What you have to do
Scan the material below for the string "script", and copy every line where it shows up.

The input
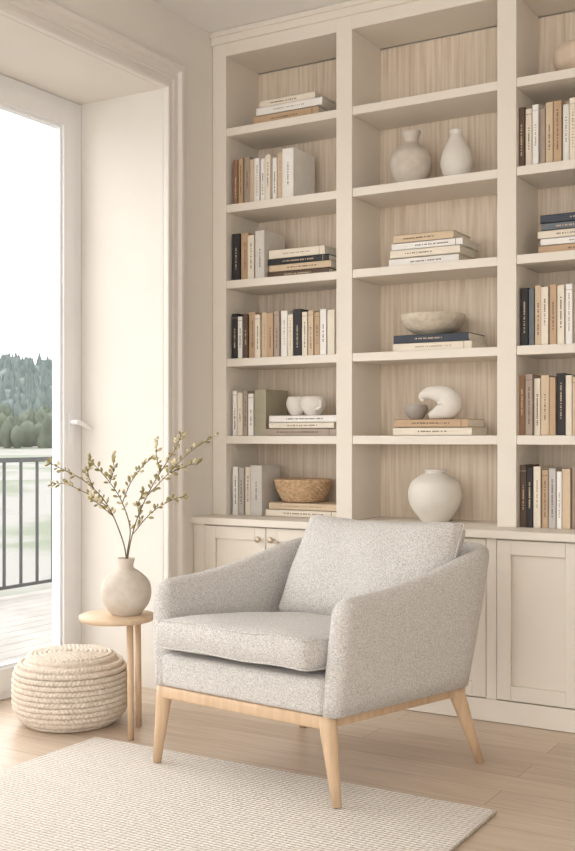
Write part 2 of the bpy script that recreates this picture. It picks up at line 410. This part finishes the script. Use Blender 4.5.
mb.tube([(.075,-.02,.065),(.098,-.03,.06),(.1,-.035,.035),(.07,-.035,.02)],.008,'ceramw')
o=mb.obj('twin_ceramic_cups'); x,y=deco(305,4.2); o.location=(x,y,zt5+e)
mb=MB()
kp=[(-.080,0,.086,.012),(-.076,.0,.098,.020),(-.047,0,.110,.027),(-.010,0,.108,.035),(.025,0,.094,.045),(.042,0,.070,.053),(.038,0,.050,.051),(.018,0,.038,.040),(-.010,0,.027,.027),(-.034,0,.019,.018)]
S=[];Rr=[]
Q=[kp[0]]+kp+[kp[-1]]
for i in range(1,len(Q)-2):
    for j in range(6):
        t=j/6; c=[0.5*((2*Q[i][q])+(-Q[i-1][q]+Q[i+1][q])*t+(2*Q[i-1][q]-5*Q[i][q]+4*Q[i+1][q]-Q[i+2][q])*t*t+(-Q[i-1][q]+3*Q[i][q]-3*Q[i+1][q]+Q[i+2][q])*t**3) for q in range(4)]
        S.append(c[:3]); Rr.append(c[3])
S.append(kp[-1][:3]); Rr.append(kp[-1][3])
mb.tube(S,Rr,'ceramw',seg=28)
mb.ell(kp[0][:3],(.0125,.0125,.0125),'ceramw',u=20,w=14); mb.ell(kp[-1][:3],(.018,.018,.018),'ceramw',u=16,w=10)
mn=min(p[2] for p in mb.v); mb.v=[(p[0],p[1]*.85,p[2]-mn) for p in mb.v]
o=mb.obj('abstract_sculpture'); x,y=deco(440,4.19); o.location=(x,y,ztE+e)
lobj('small_grey_bowl',[(0,0),(.02,0),(.03,.005),(.05,.04),(.046,.06),(.04,.06),(.04,.04),(0,.02)],416,ztE+e,'ceramg',dist=4.26)
mb=MB(); nr=11
for r_ in range(nr):
    t=r_/(nr-1); rr=.088+.034*math.sin(t*1.5); z=.006+t*.088
    pts=[]
    for i in range(96):
        a=2*math.pi*i/96; q=rr+.003*math.cos(24*a+(math.pi if r_%2 else 0)); pts.append((q*math.cos(a),q*math.sin(a),z))
    mb.tube(pts,.0052 if r_<nr-1 else .0075,'wicker',seg=6,closed=True)
for i in range(48):
    a=2*math.pi*i/48; mb.tube([((.088+.034*math.sin(t*1.5))*math.cos(a),(.088+.034*math.sin(t*1.5))*math.sin(a),.004+t*.09) for t in (0,.33,.66,1)],.003,'wicker',seg=5)
mb.lathe([(0,.002),(.09,.002),(.09,.008),(0,.008)],(0,0,0),'wicker',32)
o=mb.obj('wicker_basket'); x,y=deco(303,4.225); o.location=(x,y,zt6+e+.001)

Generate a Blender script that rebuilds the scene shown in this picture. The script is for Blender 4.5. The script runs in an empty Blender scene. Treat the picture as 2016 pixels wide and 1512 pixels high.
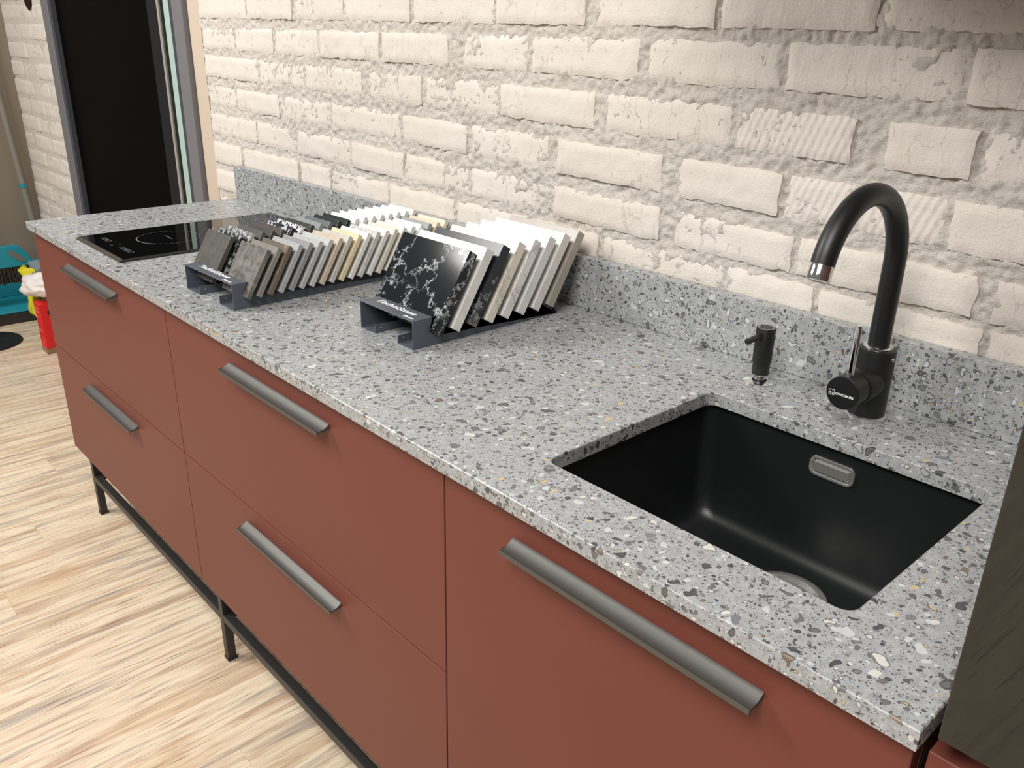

Solved problem
Write part 2 of the bpy script that recreates this picture. It picks up at line 410. This part finishes the script. Use Blender 4.5.
Generate a Blender script that rebuilds the scene shown in this picture. The script is for Blender 4.5. The script runs in an empty Blender scene. Treat the picture as 2016 pixels wide and 1512 pixels high.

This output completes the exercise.